Kuruluşunun 22. yılını dolduran Uluslararası Ceza Mahkemesi (UCM), Ukrayna soruşturmasındaki hızına kıyasla Filistin soruşturmasındaki yavaşlığı sebebiyle “çifte standart” eleştirilerine maruz kalırken, meşruiyetini korumak adına önemli bir testten geçiyor.
Kurucu anlaşması Roma Statüsü’nün, 1 Temmuz 2002’de yürürlüğe girmesinden bu yana geçen 22 yıllık süreçte birçok eleştiriye maruz kalan UCM, Filistin ve Ukrayna soruşturmasındaki farklı tutumu sebebiyle zor bir sınav veriyor.

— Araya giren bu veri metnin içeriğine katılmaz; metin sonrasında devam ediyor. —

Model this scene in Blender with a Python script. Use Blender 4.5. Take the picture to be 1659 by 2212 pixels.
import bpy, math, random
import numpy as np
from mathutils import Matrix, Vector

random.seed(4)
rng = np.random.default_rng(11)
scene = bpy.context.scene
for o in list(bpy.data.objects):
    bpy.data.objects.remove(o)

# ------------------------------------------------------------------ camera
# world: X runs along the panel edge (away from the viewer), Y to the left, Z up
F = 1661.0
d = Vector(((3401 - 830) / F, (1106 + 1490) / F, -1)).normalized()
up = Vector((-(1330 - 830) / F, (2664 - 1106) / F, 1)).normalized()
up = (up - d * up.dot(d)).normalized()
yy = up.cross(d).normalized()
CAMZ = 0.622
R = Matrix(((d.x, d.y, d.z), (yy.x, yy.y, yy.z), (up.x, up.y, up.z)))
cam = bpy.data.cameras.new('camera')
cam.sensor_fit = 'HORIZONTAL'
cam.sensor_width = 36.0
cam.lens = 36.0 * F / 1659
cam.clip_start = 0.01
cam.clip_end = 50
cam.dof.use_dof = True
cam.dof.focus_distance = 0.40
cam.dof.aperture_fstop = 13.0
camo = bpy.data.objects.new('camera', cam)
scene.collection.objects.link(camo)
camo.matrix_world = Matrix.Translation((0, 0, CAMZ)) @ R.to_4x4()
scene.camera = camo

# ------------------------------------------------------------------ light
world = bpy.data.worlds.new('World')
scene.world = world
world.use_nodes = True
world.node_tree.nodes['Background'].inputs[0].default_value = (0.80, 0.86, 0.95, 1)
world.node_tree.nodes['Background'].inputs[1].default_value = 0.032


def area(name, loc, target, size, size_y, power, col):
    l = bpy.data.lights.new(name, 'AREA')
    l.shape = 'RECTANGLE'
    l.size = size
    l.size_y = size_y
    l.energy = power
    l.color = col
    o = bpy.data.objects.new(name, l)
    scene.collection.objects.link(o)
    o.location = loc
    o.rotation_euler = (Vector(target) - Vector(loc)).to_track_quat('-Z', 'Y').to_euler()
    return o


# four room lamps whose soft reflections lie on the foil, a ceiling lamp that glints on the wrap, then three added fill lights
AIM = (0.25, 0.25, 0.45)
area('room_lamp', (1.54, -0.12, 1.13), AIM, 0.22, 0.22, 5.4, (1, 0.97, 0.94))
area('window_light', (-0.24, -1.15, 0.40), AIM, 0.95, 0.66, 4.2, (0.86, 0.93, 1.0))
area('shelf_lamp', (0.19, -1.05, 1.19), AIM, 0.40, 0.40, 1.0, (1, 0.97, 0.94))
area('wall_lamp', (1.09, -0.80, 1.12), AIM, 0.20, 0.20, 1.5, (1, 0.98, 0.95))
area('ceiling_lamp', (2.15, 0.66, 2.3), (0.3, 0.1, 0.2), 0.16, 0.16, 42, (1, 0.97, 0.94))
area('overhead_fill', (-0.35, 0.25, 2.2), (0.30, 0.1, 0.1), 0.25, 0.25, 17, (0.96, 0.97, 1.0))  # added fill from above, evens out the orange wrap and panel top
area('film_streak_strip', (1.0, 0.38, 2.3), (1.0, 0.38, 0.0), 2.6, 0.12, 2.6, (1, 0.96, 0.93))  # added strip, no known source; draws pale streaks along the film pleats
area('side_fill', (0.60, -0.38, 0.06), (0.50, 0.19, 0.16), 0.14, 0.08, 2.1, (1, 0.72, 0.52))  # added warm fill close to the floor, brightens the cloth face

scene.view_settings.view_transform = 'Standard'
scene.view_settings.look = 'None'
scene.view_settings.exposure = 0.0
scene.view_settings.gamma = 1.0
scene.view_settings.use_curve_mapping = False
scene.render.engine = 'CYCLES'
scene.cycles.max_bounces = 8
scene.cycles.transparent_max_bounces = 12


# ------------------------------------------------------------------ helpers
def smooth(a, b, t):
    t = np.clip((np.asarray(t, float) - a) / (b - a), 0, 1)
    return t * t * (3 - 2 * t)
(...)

Kuruluşunun ilk yıllarındaki yargılamalarını, özellikle Afrika kıtasındaki çatışmalara yoğunlaştıran UCM, Ukrayna soruşturmasında aldığı mesafenin yanı sıra Filistin soruşturmasındaki yavaşlığı sebebiyle tartışmaların ekseninde kalmayı sürdürüyor.
Filistin’de işlenen suçlar karşısında caydırıcılığının tartışılmaya başlanması sebebiyle derin bir meşruiyet krizinden geçen UCM’deki soruşturmalar, mağdurlar kadar Mahkemenin varlığı için de büyük önem taşıyor.